Sealing food in metal cans, however, has never really proven practical in the home kitchen (sealing the cans pretty much requires soldering, for instance), so the use of glass containers has been far more successful.  With the success of commercial canning, it was natural to use “can” as the verb for “putting up” food in jars (perhaps especially since “jar” as a verb in this context raises the specter of broken glass on the floor).  The Mason jar, a heavy glass jar with a threaded lid sealed by a rubber grommet, was invented by tinsmith John Mason in 1858, and the simplicity and durability of his design has made the Mason jar the de facto standard of home canning ever since.

3 comments to Canning.

  • marcparis

    A little error: it’s Nicolas Appert, not Alpert (although, like Herb Alpert, he used a metal instrument).
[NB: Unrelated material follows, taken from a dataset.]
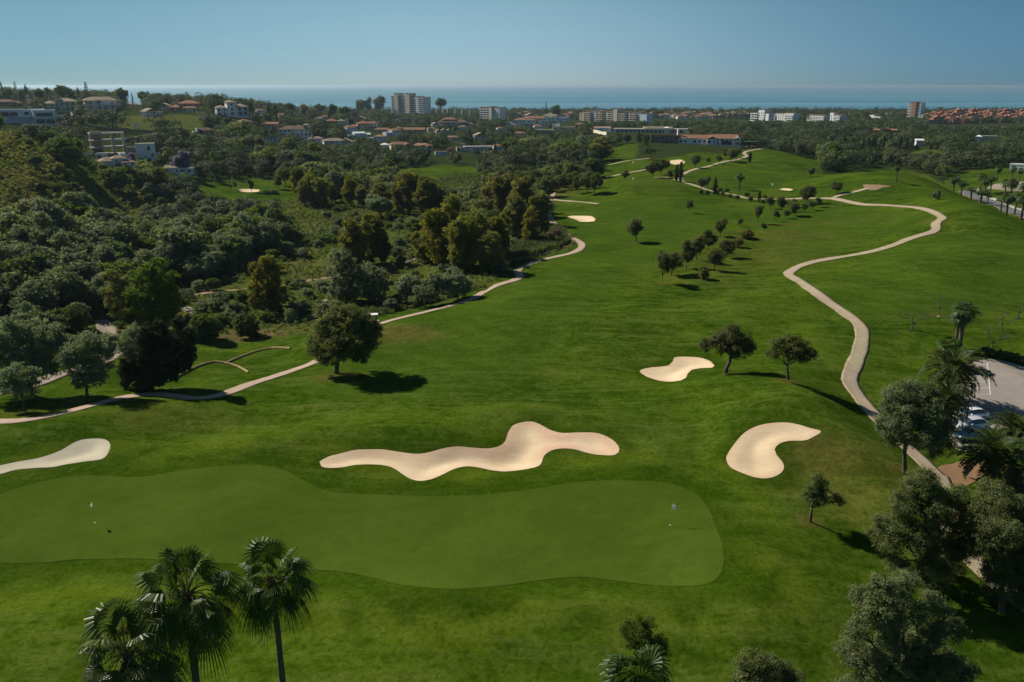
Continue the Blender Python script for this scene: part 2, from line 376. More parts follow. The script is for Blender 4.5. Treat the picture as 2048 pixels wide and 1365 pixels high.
# ------------------------------------------------------------------ mesh helpers
def tag(o, label=None, cat=None, group=None, kind=None):
    if label: o["label"] = label
    if cat: o["category"] = cat
    if group: o["group"] = group
    if kind: o["kind"] = kind
    return o

def raw_mesh(name, verts, faces_flat, loops_per, mat, smooth=False, attrs=None, mat_idx=None):
    me = bpy.data.meshes.new(name)
    verts = np.asarray(verts, np.float32)
    faces_flat = np.asarray(faces_flat, np.int32); loops_per = np.asarray(loops_per, np.int32)
    me.vertices.add(len(verts)); me.vertices.foreach_set("co", verts.ravel())
    me.loops.add(len(faces_flat)); me.loops.foreach_set("vertex_index", faces_flat)
    me.polygons.add(len(loops_per))
    me.polygons.foreach_set("loop_start", np.concatenate([[0], np.cumsum(loops_per)[:-1]]).astype(np.int32))
    me.polygons.foreach_set("loop_total", loops_per)
    me.polygons.foreach_set("use_smooth", np.full(len(loops_per), smooth))
    for k, (dom, v) in (attrs or {}).items():
        a = me.attributes.new(k, 'FLOAT', dom)
        a.data.foreach_set("value", np.asarray(v, np.float32))
    for m in (mat if isinstance(mat, (list, tuple)) else [mat]):
        me.materials.append(m)
    if mat_idx is not None:
        me.polygons.foreach_set("material_index", np.asarray(mat_idx, np.int32))
    me.update(calc_edges=True)
    return me

class MB:
    """collects shapes into one mesh"""
    def __init__(s):
        s.v = []; s.f = []; s.n = []; s.c = 0; s.t = []
    def add(s, verts, faces, tint=None):
        verts = np.asarray(verts, float).reshape(-1, 3)
        s.v.append(verts)
        for f in faces:
            s.f.extend([i + s.c for i in f]); s.n.append(len(f))
        s.t.append(np.full(len(verts), .5) if tint is None else np.asarray(tint, float))
        s.c += len(verts)
    def quads(s, q, tint=None):
        q = np.asarray(q, float); k = q.shape[1]
        n = len(q)
        s.v.append(q.reshape(-1, 3))
        s.f.extend((np.arange(n * k) + s.c).tolist()); s.n.extend([k] * n)
        s.t.append(np.full(n * k, .5) if tint is None else np.repeat(tint, k))
        s.c += n * k
    def box(s, c, size, rz=0, rx=0, ry=0, taper=1.0):
        x, y, z = [a / 2 for a in size]
        v = np.array([(-x,-y,-z),(x,-y,-z),(x,y,-z),(-x,y,-z),(-x*taper,-y*taper,z),(x*taper,-y*taper,z),(x*taper,y*taper,z),(-x*taper,y*taper,z)])
        if rz or rx or ry:
            M = np.array(Matrix.Rotation(rz, 3, 'Z') @ Matrix.Rotation(ry, 3, 'Y') @ Matrix.Rotation(rx, 3, 'X'))
            v = v @ M.T
        s.add(v + np.array(c), [(0,3,2,1),(4,5,6,7),(0,1,5,4),(1,2,6,5),(2,3,7,6),(3,0,4,7)])
    def tube(s, pts, rad, k=6, cap=True):
        pts = np.asarray(pts, float); n = len(pts)
        rad = np.broadcast_to(np.asarray(rad, float), (n,))
        tan = np.gradient(pts, axis=0); tan /= np.linalg.norm(tan, axis=1)[:, None] + 1e-9
        ref = np.array((0.31, 0.95, 0.05)) if abs(tan[0][2]) > .5 else np.array((0, 0, 1.0))
        V = []
        for i in range(n):
            u = np.cross(tan[i], ref); u /= np.linalg.norm(u) + 1e-9
            w = np.cross(tan[i], u)
            for j in range(k):
                a = 2 * math.pi * j / k
                V.append(pts[i] + rad[i] * (math.cos(a) * u + math.sin(a) * w))
        Fc = []
        for i in range(n - 1):
            for j in range(k):
                a, b = i*k + j, i*k + (j+1) % k
                Fc.append((a, b, b + k, a + k))
        if cap:
            Fc.append(tuple(range(k-1, -1, -1))); Fc.append(tuple((n-1)*k + j for j in range(k)))
        s.add(V, Fc)
    def mesh(s, name, mat, smooth=False):
        return raw_mesh(name, np.concatenate(s.v), s.f, s.n, mat, smooth, {"tint": ('POINT', np.concatenate(s.t))})
    def build(s, name, mat, parent=None, smooth=False, loc=None):
        o = bpy.data.objects.new(name, s.mesh(name, mat, smooth))
        COL.objects.link(o)
        if parent is not None: o.parent = parent
        if loc is not None: o.location = loc
        return o

def empty(name, loc, rz=0, label=None, cat=None, group=None):
    o = bpy.data.objects.new(name, None)
    o.empty_display_size = .5
    o.location = loc; o.rotation_euler = (0, 0, rz)
    COL.objects.link(o)
    return tag(o, label, cat, group)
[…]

In French, “appertiser” is still used to men “to can”.

  • words1

    Oops (x 2). Fixed it — thanks.

  • JJ

    I am not sure about the latin ‘Canna.’ I find it translated ‘reed.’ I do find ‘contineo’ meaning ‘i hold together’… but look for middle Irish, coming from old English (and probably of Proto-Germanic background) for it. Cann, Canna (OE Canne) is a can/cup/krater. All this of course according to wiki, so accuracy doesn’t necessarily trace through. BUT aside from that thanks for a brilliant summary. This is great!